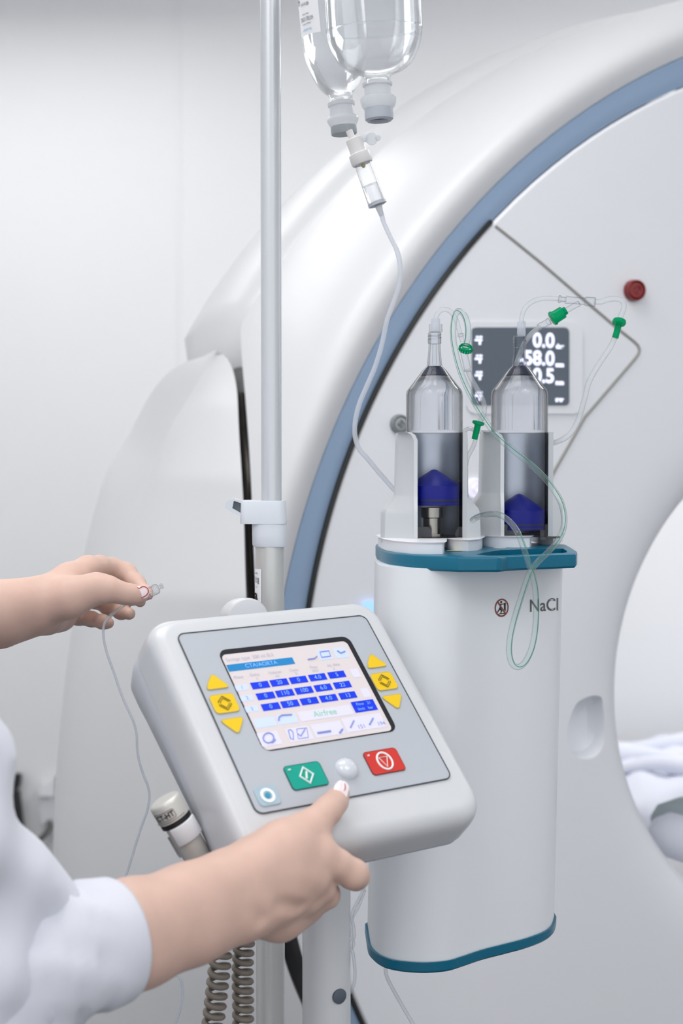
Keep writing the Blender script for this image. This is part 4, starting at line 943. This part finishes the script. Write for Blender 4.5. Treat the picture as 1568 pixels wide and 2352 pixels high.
# tilt joint behind, column, cradle
MB().lathe(P(562, 1425, 1.215), (.35, -1, .1), [(.012, -.02), (.0175, -.018), (.0185, -.014), (.0185, .008), (.017, .011), (.012, .012)], 40).build('tilt_joint', 'terminal_white', tm)
MB().tube([P(600, 1450, 1.20), P(680, 1560, 1.19), P(748, 1700, 1.17)], .016, 20).build('support_arm', 'terminal_white', tm)
YC = 1.17; xc = xat(749, YC); rc_ = 56 * YC / F
MB().lathe((xc, YC, 0), (0, 0, 1), [(rc_, .05), (rc_, zat(1780, YC)), (rc_ * .7, zat(1775, YC))], 48).build('column', 'terminal_white', tm)
MB().lathe((xc, YC, 0), (0, 0, 1), [(.11, .0), (.115, .01), (.11, .03), (rc_ + .01, .055), (rc_, .07)], 48).build('foot', 'terminal_white', tm)
an = math.asin((779 - 749) / 56); pc = Vector((xc + rc_ * math.sin(an), YC - rc_ * math.cos(an), zat(2271, YC)))
MB().lathe(pc, (math.sin(an), -math.cos(an), 0), [(17.5 * YC / F, -.001), (17.5 * YC / F, .001), (14 * YC / F, .0016)], 32).build('hole_plug', 'plug_slate', tm)

# ------------------------------------------------------------------ hand switch in its clip
YH = 1.02; u = YH / F
hs = thing('hand_switch', 'silver hand switch marked CT-HT held in a white clip', 'remote control', P(375, 1862, YH))
ha, hb = P(372, 1856, YH), P(452, 1998, YH); hd = (hb - ha).normalized(); HL = (hb - ha).length
hd = (hd + Vector((0, .12, 0))).normalized()
cap_prof = [(22 * u, -18 * u), (34 * u, -16.5 * u), (38 * u, -13 * u), (39 * u, -8 * u), (39 * u, 32 * u), (36 * u, 34 * u)]
hc = ha + hd * 0
MB().lathe(hc + (P(384, 1850, YH) - P(372, 1856, YH)), hd, cap_prof, 48).build('cap', 'remote_grey', hs)
hc = hc + (P(384, 1850, YH) - P(372, 1856, YH))
MB().lathe(hc, hd, [(34 * u, 33 * u), (38 * u, 35 * u), (38.5 * u, 40 * u), (38 * u, 45 * u), (33 * u, 47 * u)], 48).build('grip_ring', 'black_rubber', hs)
MB().lathe(hc, hd, [(32.5 * u, 44 * u), (32.5 * u, 250 * u), (28 * u, 300 * u), (16 * u, 330 * u), (10 * u, 350 * u)], 48).build('handle', 'remote_grey', hs)
q1 = (Vector((0, -1, 0)) - hd * Vector((0, -1, 0)).dot(hd)).normalized(); q2 = hd.cross(q1)
def hcyl(ang, al, r_=40.4): return hc + hd * al * u + (q1 * math.cos(ang) + q2 * math.sin(ang)) * r_ * u
sgn = 1 if q2.x > 0 else -1
m = MB().use('ink'); m.text('CT-HT', lambda x, y: hcyl(sgn * (-.28 + x / 39.4), 12 - y), 19, sx=.85, bold=.6)
fr_ = [(-.95, 1), (.32, 1), (.38, 4), (.38, 19), (.32, 22), (-.95, 22)]
den = []
for i in range(len(fr_)):
    a, b = fr_[i], fr_[(i + 1) % len(fr_)]
    for j in range(8): den.append((a[0] + (b[0] - a[0]) * j / 8, a[1] + (b[1] - a[1]) * j / 8))
m.tube([hcyl(sgn * a, b) for a, b in den], .55 * u, 5, closed=True); m.tube([hcyl(sgn * (-1.4 + .1 * i), 27) for i in range(24)], .5 * u, 5)
m.build('lettering', None, hs, smooth=False, fix=False)
clp = thing('hand_switch_clip', 'white plastic clip wrapped around the silver hand switch', 'clip', hcyl(0, 80))
MB().loft([[hcyl(sgn * a, al, r_) for a in [(-.42 + 1.9 * i / 16) for i in range(17)]] for al, r_ in ((46, 34), (45, 40), (47, 42), (88, 42), (91, 40), (91, 34))], False).build('front_jaw', 'poly_white', clp)
MB().loft([[hcyl(sgn * a, al, r_) for a in [(-1.75 - .9 * i / 8) for i in range(9)]] for al, r_ in ((70, 33), (70, 41), (118, 42), (128, 40), (128, 33))], False).build('rear_jaw', 'poly_white', clp)
# coiled cords
def coil(L, R, pitch, Y, name, label):
    c = pts(L, Y, 20); leng = [0]
    for i in range(1, len(c)): leng.append(leng[-1] + (c[i] - c[i - 1]).length)
    tot = leng[-1]; turns = tot / pitch; n = int(turns * 18); out = []
    for i in range(n + 1):
        s_ = tot * i / n; j = max(q for q in range(len(leng)) if leng[q] <= s_ + 1e-9); j = min(j, len(c) - 2)
        t = (s_ - leng[j]) / (leng[j + 1] - leng[j]); p = c[j].lerp(c[j + 1], t); a = 2 * PI * i / 18
        out.append(p + Vector((math.cos(a) * R, math.sin(a) * R, 0)))
    o_ = MB().tube(out, 7.6 * Y / F, 10).build(name, 'cord_taupe'); tag(o_, label, 'cord', 'coiled cords under the arm'); return o_
YK = 1.13; k = YK / F
coil([(545, 2060), (525, 2120), (510, 2170), (503, 2230), (496, 2290), (488, 2360), (478, 2440), (465, 2540)], 20 * k, 24 * k, YK, 'coiled_cord', 'left of the two taupe coiled cords under the forearm')
coil([(572, 2060), (566, 2120), (560, 2170), (557, 2230), (558, 2290), (558, 2360), (556, 2440), (552, 2540)], 19 * k, 22.5 * k, 1.15, 'coiled_cord', 'right of the two taupe coiled cords, beside the grey pole')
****
* [Description of the task]:
Output the lines above in full and exactly as given, omitting any pictures.

* [Output of the exercise]:
Keep writing the Blender script for this image. This is part 4, starting at line 943. This part finishes the script. Write for Blender 4.5. Treat the picture as 1568 pixels wide and 2352 pixels high.
# tilt joint behind, column, cradle
MB().lathe(P(562, 1425, 1.215), (.35, -1, .1), [(.012, -.02), (.0175, -.018), (.0185, -.014), (.0185, .008), (.017, .011), (.012, .012)], 40).build('tilt_joint', 'terminal_white', tm)
MB().tube([P(600, 1450, 1.20), P(680, 1560, 1.19), P(748, 1700, 1.17)], .016, 20).build('support_arm', 'terminal_white', tm)
YC = 1.17; xc = xat(749, YC); rc_ = 56 * YC / F
MB().lathe((xc, YC, 0), (0, 0, 1), [(rc_, .05), (rc_, zat(1780, YC)), (rc_ * .7, zat(1775, YC))], 48).build('column', 'terminal_white', tm)
MB().lathe((xc, YC, 0), (0, 0, 1), [(.11, .0), (.115, .01), (.11, .03), (rc_ + .01, .055), (rc_, .07)], 48).build('foot', 'terminal_white', tm)
an = math.asin((779 - 749) / 56); pc = Vector((xc + rc_ * math.sin(an), YC - rc_ * math.cos(an), zat(2271, YC)))
MB().lathe(pc, (math.sin(an), -math.cos(an), 0), [(17.5 * YC / F, -.001), (17.5 * YC / F, .001), (14 * YC / F, .0016)], 32).build('hole_plug', 'plug_slate', tm)

# ------------------------------------------------------------------ hand switch in its clip
YH = 1.02; u = YH / F
hs = thing('hand_switch', 'silver hand switch marked CT-HT held in a white clip', 'remote control', P(375, 1862, YH))
ha, hb = P(372, 1856, YH), P(452, 1998, YH); hd = (hb - ha).normalized(); HL = (hb - ha).length
hd = (hd + Vector((0, .12, 0))).normalized()
cap_prof = [(22 * u, -18 * u), (34 * u, -16.5 * u), (38 * u, -13 * u), (39 * u, -8 * u), (39 * u, 32 * u), (36 * u, 34 * u)]
hc = ha + hd * 0
MB().lathe(hc + (P(384, 1850, YH) - P(372, 1856, YH)), hd, cap_prof, 48).build('cap', 'remote_grey', hs)
hc = hc + (P(384, 1850, YH) - P(372, 1856, YH))
MB().lathe(hc, hd, [(34 * u, 33 * u), (38 * u, 35 * u), (38.5 * u, 40 * u), (38 * u, 45 * u), (33 * u, 47 * u)], 48).build('grip_ring', 'black_rubber', hs)
MB().lathe(hc, hd, [(32.5 * u, 44 * u), (32.5 * u, 250 * u), (28 * u, 300 * u), (16 * u, 330 * u), (10 * u, 350 * u)], 48).build('handle', 'remote_grey', hs)
q1 = (Vector((0, -1, 0)) - hd * Vector((0, -1, 0)).dot(hd)).normalized(); q2 = hd.cross(q1)
def hcyl(ang, al, r_=40.4): return hc + hd * al * u + (q1 * math.cos(ang) + q2 * math.sin(ang)) * r_ * u
sgn = 1 if q2.x > 0 else -1
m = MB().use('ink'); m.text('CT-HT', lambda x, y: hcyl(sgn * (-.28 + x / 39.4), 12 - y), 19, sx=.85, bold=.6)
fr_ = [(-.95, 1), (.32, 1), (.38, 4), (.38, 19), (.32, 22), (-.95, 22)]
den = []
for i in range(len(fr_)):
    a, b = fr_[i], fr_[(i + 1) % len(fr_)]
    for j in range(8): den.append((a[0] + (b[0] - a[0]) * j / 8, a[1] + (b[1] - a[1]) * j / 8))
m.tube([hcyl(sgn * a, b) for a, b in den], .55 * u, 5, closed=True); m.tube([hcyl(sgn * (-1.4 + .1 * i), 27) for i in range(24)], .5 * u, 5)
m.build('lettering', None, hs, smooth=False, fix=False)
clp = thing('hand_switch_clip', 'white plastic clip wrapped around the silver hand switch', 'clip', hcyl(0, 80))
MB().loft([[hcyl(sgn * a, al, r_) for a in [(-.42 + 1.9 * i / 16) for i in range(17)]] for al, r_ in ((46, 34), (45, 40), (47, 42), (88, 42), (91, 40), (91, 34))], False).build('front_jaw', 'poly_white', clp)
MB().loft([[hcyl(sgn * a, al, r_) for a in [(-1.75 - .9 * i / 8) for i in range(9)]] for al, r_ in ((70, 33), (70, 41), (118, 42), (128, 40), (128, 33))], False).build('rear_jaw', 'poly_white', clp)
# coiled cords
def coil(L, R, pitch, Y, name, label):
    c = pts(L, Y, 20); leng = [0]
    for i in range(1, len(c)): leng.append(leng[-1] + (c[i] - c[i - 1]).length)
    tot = leng[-1]; turns = tot / pitch; n = int(turns * 18); out = []
    for i in range(n + 1):
        s_ = tot * i / n; j = max(q for q in range(len(leng)) if leng[q] <= s_ + 1e-9); j = min(j, len(c) - 2)
        t = (s_ - leng[j]) / (leng[j + 1] - leng[j]); p = c[j].lerp(c[j + 1], t); a = 2 * PI * i / 18
        out.append(p + Vector((math.cos(a) * R, math.sin(a) * R, 0)))
    o_ = MB().tube(out, 7.6 * Y / F, 10).build(name, 'cord_taupe'); tag(o_, label, 'cord', 'coiled cords under the arm'); return o_
YK = 1.13; k = YK / F
coil([(545, 2060), (525, 2120), (510, 2170), (503, 2230), (496, 2290), (488, 2360), (478, 2440), (465, 2540)], 20 * k, 24 * k, YK, 'coiled_cord', 'left of the two taupe coiled cords under the forearm')
coil([(572, 2060), (566, 2120), (560, 2170), (557, 2230), (558, 2290), (558, 2360), (556, 2440), (552, 2540)], 19 * k, 22.5 * k, 1.15, 'coiled_cord', 'right of the two taupe coiled cords, beside the grey pole')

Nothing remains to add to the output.